Soft Horizons

 

knitting_basket

There is a world of plant and animal to twist into fiber: comb bamboo, gather the underbelly tufts from an Arctic Ox to spin into light thread, stroke away the hair of a rabbit and knit. The cottonwood wisps of spring would make fine garments. The harvest of fibers does no harm to any living creature, except perhaps the cut bamboo cane. Yarn tells its story through the fingers of women.

The shop is closing, the one on the ground floor of an old house bordering campus. It is painted soft green with a deep porch wrapping around the front overlooking rose bushes. Inside the small rooms were shelves spilling over with merino, silk, and wool in all colors and none. An antique oak table in what was once a dining room hosted knitting classes. I came to learn late in life, but my beginner’s class was canceled. Not to be dissuaded. I taught myself to knit watching videos on the internet. Long-tail cast-on, yarn over, purl, make two-together, cast off—a coded language of loops and knots akin to conjuring.

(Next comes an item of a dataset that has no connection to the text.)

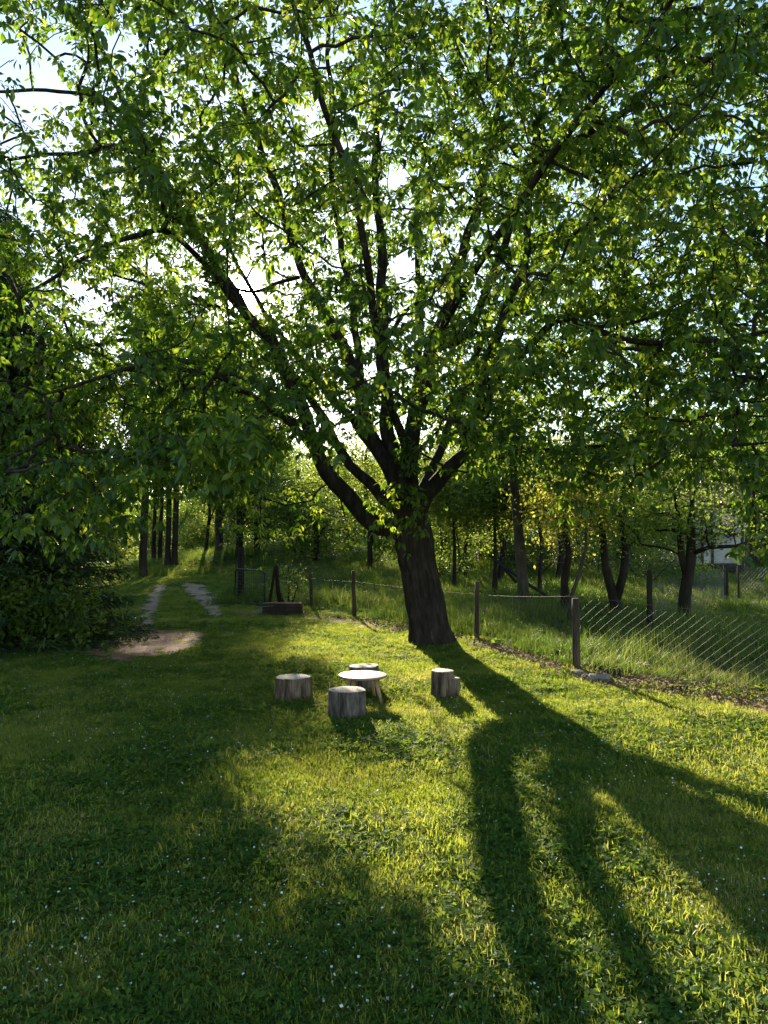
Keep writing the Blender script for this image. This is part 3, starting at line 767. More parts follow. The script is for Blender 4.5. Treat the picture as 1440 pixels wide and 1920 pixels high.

Angora is coaxed from contented hares and spun around a core of silk thread. Cashmere comes from the belly hair of goats. Alpaca is strong and warm and soft. I abandoned my needles for many seasons. Projects languished in baskets and paper bags, which often happens in summer until they’re taken up again at Samhain when the days grow dark. I left much undone.

I sat at the table for a day with a mill-end ball of wool and cast-on a thousand stitches and ripped them out again. I knitted and purled a dozen rows, binding off but for the last stitch and ripped it out again. Join in the round, left slanting decrease, each knot recalled in the hand. I unraveled the unfinished cowl and wound it up again. In the telling of the yarn, nothing is ever lost.